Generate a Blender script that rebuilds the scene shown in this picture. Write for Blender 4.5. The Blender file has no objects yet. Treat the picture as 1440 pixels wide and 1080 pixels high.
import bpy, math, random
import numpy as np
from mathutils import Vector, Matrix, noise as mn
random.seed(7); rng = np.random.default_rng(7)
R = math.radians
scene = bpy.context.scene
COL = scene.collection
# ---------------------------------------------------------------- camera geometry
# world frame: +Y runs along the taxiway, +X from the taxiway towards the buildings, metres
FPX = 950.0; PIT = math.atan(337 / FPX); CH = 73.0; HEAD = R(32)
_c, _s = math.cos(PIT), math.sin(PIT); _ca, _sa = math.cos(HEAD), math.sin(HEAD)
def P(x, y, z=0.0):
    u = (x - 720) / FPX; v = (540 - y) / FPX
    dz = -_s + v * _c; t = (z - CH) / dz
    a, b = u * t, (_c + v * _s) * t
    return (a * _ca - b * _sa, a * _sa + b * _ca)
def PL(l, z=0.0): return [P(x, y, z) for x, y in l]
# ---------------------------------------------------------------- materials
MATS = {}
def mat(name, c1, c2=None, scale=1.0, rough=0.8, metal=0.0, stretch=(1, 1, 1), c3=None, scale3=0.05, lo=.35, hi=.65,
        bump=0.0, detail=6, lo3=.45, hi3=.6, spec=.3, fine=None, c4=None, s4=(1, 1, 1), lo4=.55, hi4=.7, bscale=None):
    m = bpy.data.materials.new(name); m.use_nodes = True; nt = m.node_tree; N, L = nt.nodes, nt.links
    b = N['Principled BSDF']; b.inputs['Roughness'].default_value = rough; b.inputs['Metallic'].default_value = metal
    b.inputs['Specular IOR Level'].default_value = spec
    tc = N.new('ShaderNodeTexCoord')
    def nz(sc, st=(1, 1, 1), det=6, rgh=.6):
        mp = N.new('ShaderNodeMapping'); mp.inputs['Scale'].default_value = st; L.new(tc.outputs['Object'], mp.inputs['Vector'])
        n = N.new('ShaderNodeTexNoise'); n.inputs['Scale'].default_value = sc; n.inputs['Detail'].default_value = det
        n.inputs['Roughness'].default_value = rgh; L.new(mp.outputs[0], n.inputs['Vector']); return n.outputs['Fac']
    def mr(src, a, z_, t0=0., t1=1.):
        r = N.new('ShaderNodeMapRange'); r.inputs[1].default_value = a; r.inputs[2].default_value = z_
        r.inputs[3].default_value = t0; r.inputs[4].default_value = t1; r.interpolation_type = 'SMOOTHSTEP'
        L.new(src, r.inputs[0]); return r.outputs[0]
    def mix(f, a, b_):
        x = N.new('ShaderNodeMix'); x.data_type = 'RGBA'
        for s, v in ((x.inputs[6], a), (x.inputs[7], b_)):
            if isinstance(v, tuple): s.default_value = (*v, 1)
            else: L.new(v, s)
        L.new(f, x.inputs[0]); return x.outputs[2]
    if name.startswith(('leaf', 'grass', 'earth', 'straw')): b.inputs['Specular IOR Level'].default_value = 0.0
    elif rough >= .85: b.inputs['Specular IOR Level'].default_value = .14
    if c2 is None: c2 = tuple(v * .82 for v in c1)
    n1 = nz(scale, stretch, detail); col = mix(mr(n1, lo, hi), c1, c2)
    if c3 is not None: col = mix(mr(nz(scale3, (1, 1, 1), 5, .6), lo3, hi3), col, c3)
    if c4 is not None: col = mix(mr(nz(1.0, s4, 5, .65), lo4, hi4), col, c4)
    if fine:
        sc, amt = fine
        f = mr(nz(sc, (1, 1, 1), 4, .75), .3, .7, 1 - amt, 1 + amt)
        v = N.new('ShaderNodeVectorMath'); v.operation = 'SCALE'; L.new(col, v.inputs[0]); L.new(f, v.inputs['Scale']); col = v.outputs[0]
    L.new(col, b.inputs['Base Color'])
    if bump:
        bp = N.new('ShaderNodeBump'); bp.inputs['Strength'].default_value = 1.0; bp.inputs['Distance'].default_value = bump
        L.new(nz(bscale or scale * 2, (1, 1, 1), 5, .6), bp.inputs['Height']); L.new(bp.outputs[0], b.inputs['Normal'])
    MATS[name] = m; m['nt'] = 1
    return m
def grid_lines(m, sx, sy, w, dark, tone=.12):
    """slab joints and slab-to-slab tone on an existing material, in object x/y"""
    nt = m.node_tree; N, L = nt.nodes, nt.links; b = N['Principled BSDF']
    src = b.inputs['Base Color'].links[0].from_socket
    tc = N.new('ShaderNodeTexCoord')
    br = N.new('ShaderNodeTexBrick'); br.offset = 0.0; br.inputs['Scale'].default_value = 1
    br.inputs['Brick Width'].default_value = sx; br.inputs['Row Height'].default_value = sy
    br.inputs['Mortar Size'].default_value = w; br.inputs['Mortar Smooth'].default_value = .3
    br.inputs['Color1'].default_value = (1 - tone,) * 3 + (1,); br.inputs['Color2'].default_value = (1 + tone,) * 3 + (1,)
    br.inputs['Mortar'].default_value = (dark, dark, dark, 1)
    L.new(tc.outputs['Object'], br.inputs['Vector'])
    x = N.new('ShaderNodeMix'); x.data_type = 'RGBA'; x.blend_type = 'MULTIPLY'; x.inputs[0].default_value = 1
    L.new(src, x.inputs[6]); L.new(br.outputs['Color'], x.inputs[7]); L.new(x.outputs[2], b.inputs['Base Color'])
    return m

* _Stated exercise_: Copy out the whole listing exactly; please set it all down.

* _In response_:
Generate a Blender script that rebuilds the scene shown in this picture. Write for Blender 4.5. The Blender file has no objects yet. Treat the picture as 1440 pixels wide and 1080 pixels high.
import bpy, math, random
import numpy as np
from mathutils import Vector, Matrix, noise as mn
random.seed(7); rng = np.random.default_rng(7)
R = math.radians
scene = bpy.context.scene
COL = scene.collection
# ---------------------------------------------------------------- camera geometry
# world frame: +Y runs along the taxiway, +X from the taxiway towards the buildings, metres
FPX = 950.0; PIT = math.atan(337 / FPX); CH = 73.0; HEAD = R(32)
_c, _s = math.cos(PIT), math.sin(PIT); _ca, _sa = math.cos(HEAD), math.sin(HEAD)
def P(x, y, z=0.0):
    u = (x - 720) / FPX; v = (540 - y) / FPX
    dz = -_s + v * _c; t = (z - CH) / dz
    a, b = u * t, (_c + v * _s) * t
    return (a * _ca - b * _sa, a * _sa + b * _ca)
def PL(l, z=0.0): return [P(x, y, z) for x, y in l]
# ---------------------------------------------------------------- materials
MATS = {}
def mat(name, c1, c2=None, scale=1.0, rough=0.8, metal=0.0, stretch=(1, 1, 1), c3=None, scale3=0.05, lo=.35, hi=.65,
        bump=0.0, detail=6, lo3=.45, hi3=.6, spec=.3, fine=None, c4=None, s4=(1, 1, 1), lo4=.55, hi4=.7, bscale=None):
    m = bpy.data.materials.new(name); m.use_nodes = True; nt = m.node_tree; N, L = nt.nodes, nt.links
    b = N['Principled BSDF']; b.inputs['Roughness'].default_value = rough; b.inputs['Metallic'].default_value = metal
    b.inputs['Specular IOR Level'].default_value = spec
    tc = N.new('ShaderNodeTexCoord')
    def nz(sc, st=(1, 1, 1), det=6, rgh=.6):
        mp = N.new('ShaderNodeMapping'); mp.inputs['Scale'].default_value = st; L.new(tc.outputs['Object'], mp.inputs['Vector'])
        n = N.new('ShaderNodeTexNoise'); n.inputs['Scale'].default_value = sc; n.inputs['Detail'].default_value = det
        n.inputs['Roughness'].default_value = rgh; L.new(mp.outputs[0], n.inputs['Vector']); return n.outputs['Fac']
    def mr(src, a, z_, t0=0., t1=1.):
        r = N.new('ShaderNodeMapRange'); r.inputs[1].default_value = a; r.inputs[2].default_value = z_
        r.inputs[3].default_value = t0; r.inputs[4].default_value = t1; r.interpolation_type = 'SMOOTHSTEP'
        L.new(src, r.inputs[0]); return r.outputs[0]
    def mix(f, a, b_):
        x = N.new('ShaderNodeMix'); x.data_type = 'RGBA'
        for s, v in ((x.inputs[6], a), (x.inputs[7], b_)):
            if isinstance(v, tuple): s.default_value = (*v, 1)
            else: L.new(v, s)
        L.new(f, x.inputs[0]); return x.outputs[2]
    if name.startswith(('leaf', 'grass', 'earth', 'straw')): b.inputs['Specular IOR Level'].default_value = 0.0
    elif rough >= .85: b.inputs['Specular IOR Level'].default_value = .14
    if c2 is None: c2 = tuple(v * .82 for v in c1)
    n1 = nz(scale, stretch, detail); col = mix(mr(n1, lo, hi), c1, c2)
    if c3 is not None: col = mix(mr(nz(scale3, (1, 1, 1), 5, .6), lo3, hi3), col, c3)
    if c4 is not None: col = mix(mr(nz(1.0, s4, 5, .65), lo4, hi4), col, c4)
    if fine:
        sc, amt = fine
        f = mr(nz(sc, (1, 1, 1), 4, .75), .3, .7, 1 - amt, 1 + amt)
        v = N.new('ShaderNodeVectorMath'); v.operation = 'SCALE'; L.new(col, v.inputs[0]); L.new(f, v.inputs['Scale']); col = v.outputs[0]
    L.new(col, b.inputs['Base Color'])
    if bump:
        bp = N.new('ShaderNodeBump'); bp.inputs['Strength'].default_value = 1.0; bp.inputs['Distance'].default_value = bump
        L.new(nz(bscale or scale * 2, (1, 1, 1), 5, .6), bp.inputs['Height']); L.new(bp.outputs[0], b.inputs['Normal'])
    MATS[name] = m; m['nt'] = 1
    return m
def grid_lines(m, sx, sy, w, dark, tone=.12):
    """slab joints and slab-to-slab tone on an existing material, in object x/y"""
    nt = m.node_tree; N, L = nt.nodes, nt.links; b = N['Principled BSDF']
    src = b.inputs['Base Color'].links[0].from_socket
    tc = N.new('ShaderNodeTexCoord')
    br = N.new('ShaderNodeTexBrick'); br.offset = 0.0; br.inputs['Scale'].default_value = 1
    br.inputs['Brick Width'].default_value = sx; br.inputs['Row Height'].default_value = sy
    br.inputs['Mortar Size'].default_value = w; br.inputs['Mortar Smooth'].default_value = .3
    br.inputs['Color1'].default_value = (1 - tone,) * 3 + (1,); br.inputs['Color2'].default_value = (1 + tone,) * 3 + (1,)
    br.inputs['Mortar'].default_value = (dark, dark, dark, 1)
    L.new(tc.outputs['Object'], br.inputs['Vector'])
    x = N.new('ShaderNodeMix'); x.data_type = 'RGBA'; x.blend_type = 'MULTIPLY'; x.inputs[0].default_value = 1
    L.new(src, x.inputs[6]); L.new(br.outputs['Color'], x.inputs[7]); L.new(x.outputs[2], b.inputs['Base Color'])
    return m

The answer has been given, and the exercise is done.